§ WHAT YOU HAVE TO DO
Write out the listing below again, precisely as it is given.

── GIVEN INFORMATION

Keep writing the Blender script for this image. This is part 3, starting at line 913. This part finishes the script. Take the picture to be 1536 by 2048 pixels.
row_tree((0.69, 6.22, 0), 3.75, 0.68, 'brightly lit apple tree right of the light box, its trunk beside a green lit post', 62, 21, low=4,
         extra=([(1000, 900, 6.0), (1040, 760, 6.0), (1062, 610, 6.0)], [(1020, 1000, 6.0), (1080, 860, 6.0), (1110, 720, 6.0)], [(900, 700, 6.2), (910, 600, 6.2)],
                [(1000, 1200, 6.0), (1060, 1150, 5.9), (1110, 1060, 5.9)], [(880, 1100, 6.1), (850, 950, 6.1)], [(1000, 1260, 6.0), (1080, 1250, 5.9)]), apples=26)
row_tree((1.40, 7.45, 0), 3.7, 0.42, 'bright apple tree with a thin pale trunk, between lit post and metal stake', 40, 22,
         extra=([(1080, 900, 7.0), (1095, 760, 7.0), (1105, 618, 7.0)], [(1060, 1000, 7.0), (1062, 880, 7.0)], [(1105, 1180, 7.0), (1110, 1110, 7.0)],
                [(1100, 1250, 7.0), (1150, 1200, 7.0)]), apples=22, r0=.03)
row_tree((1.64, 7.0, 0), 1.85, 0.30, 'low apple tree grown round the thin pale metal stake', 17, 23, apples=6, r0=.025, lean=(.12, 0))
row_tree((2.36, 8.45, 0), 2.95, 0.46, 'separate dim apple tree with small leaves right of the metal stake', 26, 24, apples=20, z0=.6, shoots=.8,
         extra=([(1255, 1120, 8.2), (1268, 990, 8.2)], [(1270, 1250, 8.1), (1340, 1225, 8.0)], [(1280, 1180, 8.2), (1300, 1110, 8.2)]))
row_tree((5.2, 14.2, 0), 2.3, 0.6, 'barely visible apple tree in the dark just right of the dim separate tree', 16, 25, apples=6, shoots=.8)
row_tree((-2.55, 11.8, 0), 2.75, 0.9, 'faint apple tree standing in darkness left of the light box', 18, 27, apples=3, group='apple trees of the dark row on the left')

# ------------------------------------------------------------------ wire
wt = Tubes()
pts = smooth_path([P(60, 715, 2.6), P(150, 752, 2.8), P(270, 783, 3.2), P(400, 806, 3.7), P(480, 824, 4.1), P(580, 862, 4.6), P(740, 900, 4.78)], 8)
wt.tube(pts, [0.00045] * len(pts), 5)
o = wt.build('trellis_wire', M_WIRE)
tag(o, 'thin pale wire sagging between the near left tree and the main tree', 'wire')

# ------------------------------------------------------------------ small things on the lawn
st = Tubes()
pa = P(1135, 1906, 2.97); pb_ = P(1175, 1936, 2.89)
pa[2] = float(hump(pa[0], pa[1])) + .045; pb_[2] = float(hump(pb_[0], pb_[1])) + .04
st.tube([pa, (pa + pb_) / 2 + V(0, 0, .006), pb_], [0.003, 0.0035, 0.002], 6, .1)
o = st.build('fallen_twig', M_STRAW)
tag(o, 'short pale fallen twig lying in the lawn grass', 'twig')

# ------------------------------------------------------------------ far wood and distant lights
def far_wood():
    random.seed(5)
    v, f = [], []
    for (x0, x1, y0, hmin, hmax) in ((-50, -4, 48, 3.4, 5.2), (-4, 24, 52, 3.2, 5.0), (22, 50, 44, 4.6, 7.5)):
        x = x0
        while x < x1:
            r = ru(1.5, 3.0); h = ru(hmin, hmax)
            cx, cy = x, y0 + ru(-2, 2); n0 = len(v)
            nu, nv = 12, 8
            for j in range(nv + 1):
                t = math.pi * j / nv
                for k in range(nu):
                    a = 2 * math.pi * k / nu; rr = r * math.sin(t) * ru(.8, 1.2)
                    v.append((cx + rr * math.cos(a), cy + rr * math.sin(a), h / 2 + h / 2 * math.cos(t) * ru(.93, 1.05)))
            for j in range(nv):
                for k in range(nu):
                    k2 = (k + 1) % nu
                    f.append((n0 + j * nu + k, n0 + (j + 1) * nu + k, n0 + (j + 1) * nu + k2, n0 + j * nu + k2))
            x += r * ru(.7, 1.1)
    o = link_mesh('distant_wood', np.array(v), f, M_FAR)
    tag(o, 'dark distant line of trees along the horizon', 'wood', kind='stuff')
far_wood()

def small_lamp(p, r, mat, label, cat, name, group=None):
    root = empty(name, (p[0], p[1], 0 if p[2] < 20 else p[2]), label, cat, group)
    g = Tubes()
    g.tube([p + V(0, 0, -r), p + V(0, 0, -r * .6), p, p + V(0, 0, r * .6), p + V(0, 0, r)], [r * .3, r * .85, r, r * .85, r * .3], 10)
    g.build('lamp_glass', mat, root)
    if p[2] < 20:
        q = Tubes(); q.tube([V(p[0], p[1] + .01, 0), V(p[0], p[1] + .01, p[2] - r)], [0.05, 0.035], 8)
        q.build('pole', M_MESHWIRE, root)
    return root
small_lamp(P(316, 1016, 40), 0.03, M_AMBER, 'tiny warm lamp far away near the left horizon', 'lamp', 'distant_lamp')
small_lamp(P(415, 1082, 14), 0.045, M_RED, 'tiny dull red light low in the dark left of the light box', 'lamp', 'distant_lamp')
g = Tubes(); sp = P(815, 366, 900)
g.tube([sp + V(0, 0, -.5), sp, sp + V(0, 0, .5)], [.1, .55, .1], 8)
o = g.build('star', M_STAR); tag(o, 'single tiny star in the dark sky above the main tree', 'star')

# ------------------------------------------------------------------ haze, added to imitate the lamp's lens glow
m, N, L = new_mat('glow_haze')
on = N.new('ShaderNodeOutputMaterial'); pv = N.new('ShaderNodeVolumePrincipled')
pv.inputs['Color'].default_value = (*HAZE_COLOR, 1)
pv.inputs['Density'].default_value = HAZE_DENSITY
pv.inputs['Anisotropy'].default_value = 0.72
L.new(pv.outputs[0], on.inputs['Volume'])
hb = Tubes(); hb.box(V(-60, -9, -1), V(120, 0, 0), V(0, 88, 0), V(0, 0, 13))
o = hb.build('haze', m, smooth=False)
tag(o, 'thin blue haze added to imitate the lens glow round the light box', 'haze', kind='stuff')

────

§ WORKED ANSWER
Keep writing the Blender script for this image. This is part 3, starting at line 913. This part finishes the script. Take the picture to be 1536 by 2048 pixels.
row_tree((0.69, 6.22, 0), 3.75, 0.68, 'brightly lit apple tree right of the light box, its trunk beside a green lit post', 62, 21, low=4,
         extra=([(1000, 900, 6.0), (1040, 760, 6.0), (1062, 610, 6.0)], [(1020, 1000, 6.0), (1080, 860, 6.0), (1110, 720, 6.0)], [(900, 700, 6.2), (910, 600, 6.2)],
                [(1000, 1200, 6.0), (1060, 1150, 5.9), (1110, 1060, 5.9)], [(880, 1100, 6.1), (850, 950, 6.1)], [(1000, 1260, 6.0), (1080, 1250, 5.9)]), apples=26)
row_tree((1.40, 7.45, 0), 3.7, 0.42, 'bright apple tree with a thin pale trunk, between lit post and metal stake', 40, 22,
         extra=([(1080, 900, 7.0), (1095, 760, 7.0), (1105, 618, 7.0)], [(1060, 1000, 7.0), (1062, 880, 7.0)], [(1105, 1180, 7.0), (1110, 1110, 7.0)],
                [(1100, 1250, 7.0), (1150, 1200, 7.0)]), apples=22, r0=.03)
row_tree((1.64, 7.0, 0), 1.85, 0.30, 'low apple tree grown round the thin pale metal stake', 17, 23, apples=6, r0=.025, lean=(.12, 0))
row_tree((2.36, 8.45, 0), 2.95, 0.46, 'separate dim apple tree with small leaves right of the metal stake', 26, 24, apples=20, z0=.6, shoots=.8,
         extra=([(1255, 1120, 8.2), (1268, 990, 8.2)], [(1270, 1250, 8.1), (1340, 1225, 8.0)], [(1280, 1180, 8.2), (1300, 1110, 8.2)]))
row_tree((5.2, 14.2, 0), 2.3, 0.6, 'barely visible apple tree in the dark just right of the dim separate tree', 16, 25, apples=6, shoots=.8)
row_tree((-2.55, 11.8, 0), 2.75, 0.9, 'faint apple tree standing in darkness left of the light box', 18, 27, apples=3, group='apple trees of the dark row on the left')

# ------------------------------------------------------------------ wire
wt = Tubes()
pts = smooth_path([P(60, 715, 2.6), P(150, 752, 2.8), P(270, 783, 3.2), P(400, 806, 3.7), P(480, 824, 4.1), P(580, 862, 4.6), P(740, 900, 4.78)], 8)
wt.tube(pts, [0.00045] * len(pts), 5)
o = wt.build('trellis_wire', M_WIRE)
tag(o, 'thin pale wire sagging between the near left tree and the main tree', 'wire')

# ------------------------------------------------------------------ small things on the lawn
st = Tubes()
pa = P(1135, 1906, 2.97); pb_ = P(1175, 1936, 2.89)
pa[2] = float(hump(pa[0], pa[1])) + .045; pb_[2] = float(hump(pb_[0], pb_[1])) + .04
st.tube([pa, (pa + pb_) / 2 + V(0, 0, .006), pb_], [0.003, 0.0035, 0.002], 6, .1)
o = st.build('fallen_twig', M_STRAW)
tag(o, 'short pale fallen twig lying in the lawn grass', 'twig')

# ------------------------------------------------------------------ far wood and distant lights
def far_wood():
    random.seed(5)
    v, f = [], []
    for (x0, x1, y0, hmin, hmax) in ((-50, -4, 48, 3.4, 5.2), (-4, 24, 52, 3.2, 5.0), (22, 50, 44, 4.6, 7.5)):
        x = x0
        while x < x1:
            r = ru(1.5, 3.0); h = ru(hmin, hmax)
            cx, cy = x, y0 + ru(-2, 2); n0 = len(v)
            nu, nv = 12, 8
            for j in range(nv + 1):
                t = math.pi * j / nv
                for k in range(nu):
                    a = 2 * math.pi * k / nu; rr = r * math.sin(t) * ru(.8, 1.2)
                    v.append((cx + rr * math.cos(a), cy + rr * math.sin(a), h / 2 + h / 2 * math.cos(t) * ru(.93, 1.05)))
            for j in range(nv):
                for k in range(nu):
                    k2 = (k + 1) % nu
                    f.append((n0 + j * nu + k, n0 + (j + 1) * nu + k, n0 + (j + 1) * nu + k2, n0 + j * nu + k2))
            x += r * ru(.7, 1.1)
    o = link_mesh('distant_wood', np.array(v), f, M_FAR)
    tag(o, 'dark distant line of trees along the horizon', 'wood', kind='stuff')
far_wood()

def small_lamp(p, r, mat, label, cat, name, group=None):
    root = empty(name, (p[0], p[1], 0 if p[2] < 20 else p[2]), label, cat, group)
    g = Tubes()
    g.tube([p + V(0, 0, -r), p + V(0, 0, -r * .6), p, p + V(0, 0, r * .6), p + V(0, 0, r)], [r * .3, r * .85, r, r * .85, r * .3], 10)
    g.build('lamp_glass', mat, root)
    if p[2] < 20:
        q = Tubes(); q.tube([V(p[0], p[1] + .01, 0), V(p[0], p[1] + .01, p[2] - r)], [0.05, 0.035], 8)
        q.build('pole', M_MESHWIRE, root)
    return root
small_lamp(P(316, 1016, 40), 0.03, M_AMBER, 'tiny warm lamp far away near the left horizon', 'lamp', 'distant_lamp')
small_lamp(P(415, 1082, 14), 0.045, M_RED, 'tiny dull red light low in the dark left of the light box', 'lamp', 'distant_lamp')
g = Tubes(); sp = P(815, 366, 900)
g.tube([sp + V(0, 0, -.5), sp, sp + V(0, 0, .5)], [.1, .55, .1], 8)
o = g.build('star', M_STAR); tag(o, 'single tiny star in the dark sky above the main tree', 'star')

# ------------------------------------------------------------------ haze, added to imitate the lamp's lens glow
m, N, L = new_mat('glow_haze')
on = N.new('ShaderNodeOutputMaterial'); pv = N.new('ShaderNodeVolumePrincipled')
pv.inputs['Color'].default_value = (*HAZE_COLOR, 1)
pv.inputs['Density'].default_value = HAZE_DENSITY
pv.inputs['Anisotropy'].default_value = 0.72
L.new(pv.outputs[0], on.inputs['Volume'])
hb = Tubes(); hb.box(V(-60, -9, -1), V(120, 0, 0), V(0, 88, 0), V(0, 0, 13))
o = hb.build('haze', m, smooth=False)
tag(o, 'thin blue haze added to imitate the lens glow round the light box', 'haze', kind='stuff')